Dataset excerpt:
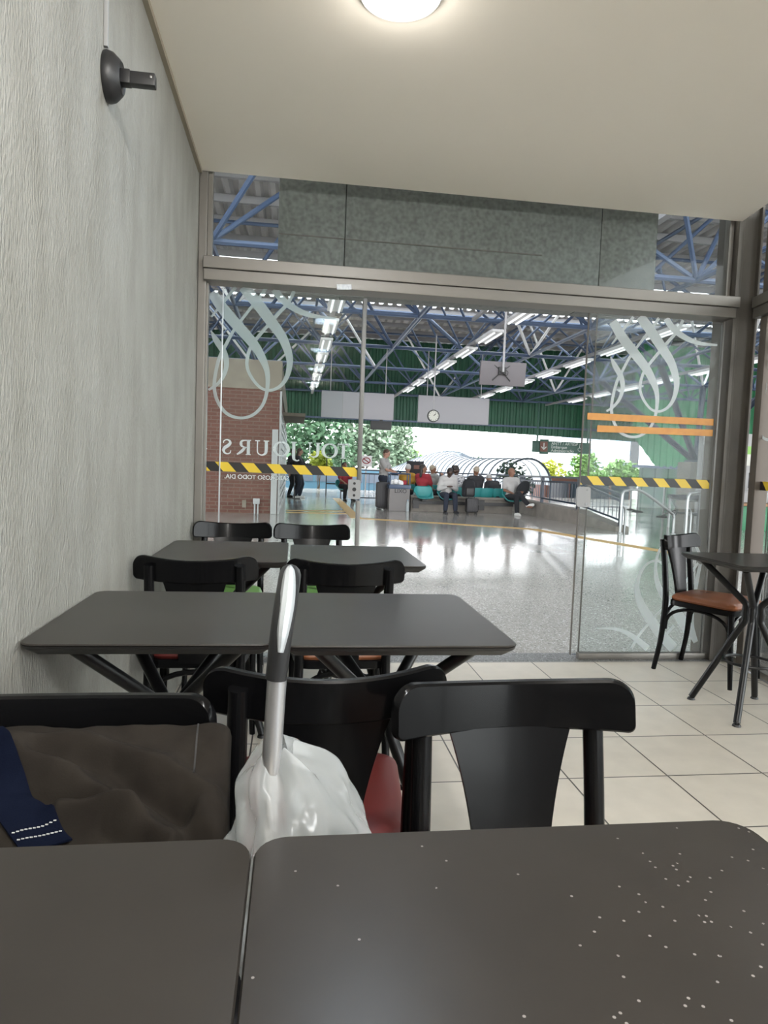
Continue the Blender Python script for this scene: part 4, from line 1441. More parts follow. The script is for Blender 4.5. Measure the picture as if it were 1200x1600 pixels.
# direction sign
sg = empty('direction_sign', (12.30, 29.72, 2.395), 0, 'dark green hanging sign with arrow and three lines of white lettering', 'sign')
MB().box((0, 0, 0), (2.85, 0.08, 0.52), bev=0.01).build('board', 'signgreen', sg)
MB().box((-0.87, -0.03, 0.0), (0.42, 0.10, 0.68), bev=0.02).build('arrow_plate', 'signgreen', sg)
pl = MB().box((-0.90, -0.085, 0.0), (0.36, 0.02, 0.46)).build('arrow_panel', 'signbrown', sg, smooth=False)
mb = MB()
mb.box((-0.90, -0.10, 0.03), (0.045, 0.012, 0.28))
mb.box((-0.955, -0.10, -0.07), (0.045, 0.012, 0.19), R=Matrix.Rotation(math.radians(-45), 3, 'Y'))
mb.box((-0.845, -0.10, -0.07), (0.045, 0.012, 0.19), R=Matrix.Rotation(math.radians(45), 3, 'Y'))
mb.build('arrow', 'signtext', pl, smooth=False)
for tx, z in (('ANTT / ARTESP', 0.155), ('Embarque', 0.0), ('Administração', -0.160)):
    text_mb(tx, 0.19, (-0.53, -0.045, z), (1, 0, 0), (0, 0, 1), 0.004, 'LEFT').build('lettering', 'signtext', sg, smooth=False)
mb = MB()
ring = [(0.86 + 0.085 * math.cos(a), -0.047, -0.06 + 0.085 * math.sin(a)) for a in [PI * 0.75 + k * PI * 1.25 / 14 for k in range(15)]]
mb.tube(ring, 0.013, 6)
mb.tube([(0.85, -0.047, 0.13), (0.85, -0.047, 0.0), (0.94, -0.047, 0.0), (0.97, -0.047, -0.12)], 0.014, 6)
mb.sphere((0.85, -0.047, 0.17), 0.025, 8, 6)
mb.build('wheelchair_symbol', 'signtext', sg)
for x in (-1.2, 1.25):
    MB().tube([(x, 0, 0.2), (x, 0, ZB - 2.395)], 0.045, 8).build('pole', 'signgreen', sg)

# ------------------------------------------------ bench with bucket seats
bn = empty('bench', (4.45, 18.05, 0), 0, 'low concrete bench carrying two rows of teal bucket seats', 'bench')
mb = MB()
mb.box((0.22, 0.12, 0.19), (2.90, 0.26, 0.38), bev=0.01)
mb.build('concrete_base', 'concrete', bn)
MB().box((0.22, 0.10, 0.41), (2.94, 0.34, 0.06), bev=0.01).build('slab', 'concrete', bn)
MB().box((0.22, -0.10, 0.26), (2.86, 0.06, 0.09)).build('seat_beam', 'black', bn, smooth=False)
mb = MB()
for x in (-1.10, 0.75):
    mb.box((x, -0.04, 0.23), (0.16, 0.10, 0.28))
mb.build('bracket', 'black', bn, smooth=False)


def seat_shell():
    """bucket seat with arm wings, faces -y"""
    mb = MB()
    rs = []
    prof = [(-0.23, 0.40), (-0.20, 0.385), (-0.10, 0.37), (0.02, 0.365), (0.11, 0.375), (0.165, 0.42), (0.195, 0.52), (0.215, 0.63), (0.225, 0.70)]
    wds = [0.20, 0.215, 0.225, 0.235, 0.25, 0.255, 0.25, 0.235, 0.19]
    lift = [0.015, 0.04, 0.10, 0.16, 0.18, 0.12, 0.05, 0.02, 0.0]
    fwd = [0, 0, 0, 0, -0.02, -0.07, -0.08, -0.06, -0.03]
    for (y, z), hw, lf, fw in zip(prof, wds, lift, fwd):
        ring = []
        for k in range(17):
            u = -1 + 2 * k / 16
            a = abs(u) ** 3
            ring.append((hw * u, y + fw * a, z + lf * a))
        rs.append(ring)
    sm_rows = []
    for c in range(17):
        sm_rows.append(smooth3([r[c] for r in rs], 3))
    n = len(sm_rows[0])
    rr = [[sm_rows[c][q] for c in range(17)] for q in range(n)]
    mb.rings(rr, cap=False, closed=False)
    return mb
sh_mesh = None
def bucket(x, y, rz, label):
    global sh_mesh
    o = empty('bucket_seat', (x, y, 0), rz, label, 'seat', 'teal bucket seats')
    if sh_mesh is None:
        s = seat_shell().build('shell', 'teal', o, angle=180)
        m = s.modifiers.new('thickness', 'SOLIDIFY'); m.thickness = 0.018
        t = MB().box((0, 0.06, 0.33), (0.12, 0.20, 0.07), bev=0.01).build('bracket', 'black', o)
        sh_mesh = (s, t)
    else:
        for q in sh_mesh:
            c = q.copy(); COL.objects.link(c); c.parent = o
    return o
bucket(3.53, 17.78, 0, 'empty teal bucket seat facing us between the bin and the man in white sweatshirt')
bucket(4.17, 17.78, 0, 'teal bucket seat under the seated man in white sweatshirt')
bucket(6.02, 17.78, 0, 'teal bucket seat under the bald man with crossed legs')
for x, lab in ((3.62, 'teal bucket seat turned away under the woman in red'),
               (4.60, 'teal bucket seat turned away behind the dark backpack'),
               (5.10, 'teal bucket seat turned away under the man with tan cap'), (5.42, 'empty teal bucket seat turned away, left of the bent person'),
               (5.85, 'teal bucket seat turned away under the bent grey person')):
    bucket(x, 18.50, PI, lab)
bucket(3.42, 20.04, PI, 'teal bucket seat in the back row under the person in yellow')
bucket(4.20, 20.04, PI, 'teal bucket seat in the back row under the woman in cap with raised arms')
bucket(3.95, 21.25, PI, 'teal bucket seat farthest back under the person with dark ponytail')
bucket(1.70, 22.6, 0.2, 'teal bucket seat far left, under the person in red near the pole')

# ------------------------------------------------ litter bin
bi = empty('litter_bin', (2.88, 18.15, 0), 0, 'grey concrete litter bin with blue metal hood', 'bin')
MB().box((0, 0, 0.32), (0.56, 0.48, 0.64), bev=0.015).build('body', 'bingrey', bi)
MB().box((0, 0, 0.665), (0.60, 0.52, 0.11), bev=0.01).build('collar', 'blueframe', bi)
mb = MB()
for sx in (-1, 1):
    for sy in (-1, 1):
        mb.tube([(sx * 0.27, sy * 0.22, 0.70), (sx * 0.27, sy * 0.22, 1.02)], 0.018, 8)
    mb.tube([(sx * 0.27, -0.22, 1.02), (sx * 0.27, 0.22, 1.02)], 0.018, 8)
for sy in (-1, 1):
    mb.tube([(-0.27, sy * 0.22, 1.02), (0.27, sy * 0.22, 1.02)], 0.018, 8)
mb.build('hood_frame', 'blueframe', bi)
text_mb('LIXO', 0.15, (0.02, -0.243, 0.545), (1, 0, 0), (0, 0, 1), 0.003, bold=0.002).build('lettering', 'black', bi, smooth=False)
mb = MB()
for x, y, z, c in ((-0.10, -0.05, 0.80, 0), (0.0, 0.02, 0.78, 0), (-0.16, 0.05, 0.77, 0), (0.05, -0.08, 0.76, 0)):
    mb.sphere((x, y, z), 0.07, 10, 7, sc=(1, 0.8, 1.1))
mb.build('rubbish', 'whiteplastic', bi)
MB().box((0.13, -0.02, 0.78), (0.16, 0.14, 0.12), bev=0.02).build('rubbish', 'red', bi)
bo = empty('water_bottle', (3.10, 17.86, 0), 0, 'clear plastic water bottle on the floor before the litter bin', 'bottle')
MB().lathe([(0, 0), (0.045, 0.004), (0.048, 0.03), (0.046, 0.20), (0.03, 0.26), (0.014, 0.29), (0.014, 0.305), (0, 0.305)], (0, 0, 0), 14).build('body', 'clearplastic', bo)
MB().lathe([(0, 0.300), (0.016, 0.300), (0.016, 0.325), (0, 0.325)], (0, 0, 0), 12).build('cap', 'busblue', bo)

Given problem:
Keep every word of the data as it is when you write it out, but drop the pictures.

Output for this task:
Continue the Blender Python script for this scene: part 4, from line 1441. More parts follow. The script is for Blender 4.5. Measure the picture as if it were 1200x1600 pixels.
# direction sign
sg = empty('direction_sign', (12.30, 29.72, 2.395), 0, 'dark green hanging sign with arrow and three lines of white lettering', 'sign')
MB().box((0, 0, 0), (2.85, 0.08, 0.52), bev=0.01).build('board', 'signgreen', sg)
MB().box((-0.87, -0.03, 0.0), (0.42, 0.10, 0.68), bev=0.02).build('arrow_plate', 'signgreen', sg)
pl = MB().box((-0.90, -0.085, 0.0), (0.36, 0.02, 0.46)).build('arrow_panel', 'signbrown', sg, smooth=False)
mb = MB()
mb.box((-0.90, -0.10, 0.03), (0.045, 0.012, 0.28))
mb.box((-0.955, -0.10, -0.07), (0.045, 0.012, 0.19), R=Matrix.Rotation(math.radians(-45), 3, 'Y'))
mb.box((-0.845, -0.10, -0.07), (0.045, 0.012, 0.19), R=Matrix.Rotation(math.radians(45), 3, 'Y'))
mb.build('arrow', 'signtext', pl, smooth=False)
for tx, z in (('ANTT / ARTESP', 0.155), ('Embarque', 0.0), ('Administração', -0.160)):
    text_mb(tx, 0.19, (-0.53, -0.045, z), (1, 0, 0), (0, 0, 1), 0.004, 'LEFT').build('lettering', 'signtext', sg, smooth=False)
mb = MB()
ring = [(0.86 + 0.085 * math.cos(a), -0.047, -0.06 + 0.085 * math.sin(a)) for a in [PI * 0.75 + k * PI * 1.25 / 14 for k in range(15)]]
mb.tube(ring, 0.013, 6)
mb.tube([(0.85, -0.047, 0.13), (0.85, -0.047, 0.0), (0.94, -0.047, 0.0), (0.97, -0.047, -0.12)], 0.014, 6)
mb.sphere((0.85, -0.047, 0.17), 0.025, 8, 6)
mb.build('wheelchair_symbol', 'signtext', sg)
for x in (-1.2, 1.25):
    MB().tube([(x, 0, 0.2), (x, 0, ZB - 2.395)], 0.045, 8).build('pole', 'signgreen', sg)

# ------------------------------------------------ bench with bucket seats
bn = empty('bench', (4.45, 18.05, 0), 0, 'low concrete bench carrying two rows of teal bucket seats', 'bench')
mb = MB()
mb.box((0.22, 0.12, 0.19), (2.90, 0.26, 0.38), bev=0.01)
mb.build('concrete_base', 'concrete', bn)
MB().box((0.22, 0.10, 0.41), (2.94, 0.34, 0.06), bev=0.01).build('slab', 'concrete', bn)
MB().box((0.22, -0.10, 0.26), (2.86, 0.06, 0.09)).build('seat_beam', 'black', bn, smooth=False)
mb = MB()
for x in (-1.10, 0.75):
    mb.box((x, -0.04, 0.23), (0.16, 0.10, 0.28))
mb.build('bracket', 'black', bn, smooth=False)


def seat_shell():
    """bucket seat with arm wings, faces -y"""
    mb = MB()
    rs = []
    prof = [(-0.23, 0.40), (-0.20, 0.385), (-0.10, 0.37), (0.02, 0.365), (0.11, 0.375), (0.165, 0.42), (0.195, 0.52), (0.215, 0.63), (0.225, 0.70)]
    wds = [0.20, 0.215, 0.225, 0.235, 0.25, 0.255, 0.25, 0.235, 0.19]
    lift = [0.015, 0.04, 0.10, 0.16, 0.18, 0.12, 0.05, 0.02, 0.0]
    fwd = [0, 0, 0, 0, -0.02, -0.07, -0.08, -0.06, -0.03]
    for (y, z), hw, lf, fw in zip(prof, wds, lift, fwd):
        ring = []
        for k in range(17):
            u = -1 + 2 * k / 16
            a = abs(u) ** 3
            ring.append((hw * u, y + fw * a, z + lf * a))
        rs.append(ring)
    sm_rows = []
    for c in range(17):
        sm_rows.append(smooth3([r[c] for r in rs], 3))
    n = len(sm_rows[0])
    rr = [[sm_rows[c][q] for c in range(17)] for q in range(n)]
    mb.rings(rr, cap=False, closed=False)
    return mb
sh_mesh = None
def bucket(x, y, rz, label):
    global sh_mesh
    o = empty('bucket_seat', (x, y, 0), rz, label, 'seat', 'teal bucket seats')
    if sh_mesh is None:
        s = seat_shell().build('shell', 'teal', o, angle=180)
        m = s.modifiers.new('thickness', 'SOLIDIFY'); m.thickness = 0.018
        t = MB().box((0, 0.06, 0.33), (0.12, 0.20, 0.07), bev=0.01).build('bracket', 'black', o)
        sh_mesh = (s, t)
    else:
        for q in sh_mesh:
            c = q.copy(); COL.objects.link(c); c.parent = o
    return o
bucket(3.53, 17.78, 0, 'empty teal bucket seat facing us between the bin and the man in white sweatshirt')
bucket(4.17, 17.78, 0, 'teal bucket seat under the seated man in white sweatshirt')
bucket(6.02, 17.78, 0, 'teal bucket seat under the bald man with crossed legs')
for x, lab in ((3.62, 'teal bucket seat turned away under the woman in red'),
               (4.60, 'teal bucket seat turned away behind the dark backpack'),
               (5.10, 'teal bucket seat turned away under the man with tan cap'), (5.42, 'empty teal bucket seat turned away, left of the bent person'),
               (5.85, 'teal bucket seat turned away under the bent grey person')):
    bucket(x, 18.50, PI, lab)
bucket(3.42, 20.04, PI, 'teal bucket seat in the back row under the person in yellow')
bucket(4.20, 20.04, PI, 'teal bucket seat in the back row under the woman in cap with raised arms')
bucket(3.95, 21.25, PI, 'teal bucket seat farthest back under the person with dark ponytail')
bucket(1.70, 22.6, 0.2, 'teal bucket seat far left, under the person in red near the pole')

# ------------------------------------------------ litter bin
bi = empty('litter_bin', (2.88, 18.15, 0), 0, 'grey concrete litter bin with blue metal hood', 'bin')
MB().box((0, 0, 0.32), (0.56, 0.48, 0.64), bev=0.015).build('body', 'bingrey', bi)
MB().box((0, 0, 0.665), (0.60, 0.52, 0.11), bev=0.01).build('collar', 'blueframe', bi)
mb = MB()
for sx in (-1, 1):
    for sy in (-1, 1):
        mb.tube([(sx * 0.27, sy * 0.22, 0.70), (sx * 0.27, sy * 0.22, 1.02)], 0.018, 8)
    mb.tube([(sx * 0.27, -0.22, 1.02), (sx * 0.27, 0.22, 1.02)], 0.018, 8)
for sy in (-1, 1):
    mb.tube([(-0.27, sy * 0.22, 1.02), (0.27, sy * 0.22, 1.02)], 0.018, 8)
mb.build('hood_frame', 'blueframe', bi)
text_mb('LIXO', 0.15, (0.02, -0.243, 0.545), (1, 0, 0), (0, 0, 1), 0.003, bold=0.002).build('lettering', 'black', bi, smooth=False)
mb = MB()
for x, y, z, c in ((-0.10, -0.05, 0.80, 0), (0.0, 0.02, 0.78, 0), (-0.16, 0.05, 0.77, 0), (0.05, -0.08, 0.76, 0)):
    mb.sphere((x, y, z), 0.07, 10, 7, sc=(1, 0.8, 1.1))
mb.build('rubbish', 'whiteplastic', bi)
MB().box((0.13, -0.02, 0.78), (0.16, 0.14, 0.12), bev=0.02).build('rubbish', 'red', bi)
bo = empty('water_bottle', (3.10, 17.86, 0), 0, 'clear plastic water bottle on the floor before the litter bin', 'bottle')
MB().lathe([(0, 0), (0.045, 0.004), (0.048, 0.03), (0.046, 0.20), (0.03, 0.26), (0.014, 0.29), (0.014, 0.305), (0, 0.305)], (0, 0, 0), 14).build('body', 'clearplastic', bo)
MB().lathe([(0, 0.300), (0.016, 0.300), (0.016, 0.325), (0, 0.325)], (0, 0, 0), 12).build('cap', 'busblue', bo)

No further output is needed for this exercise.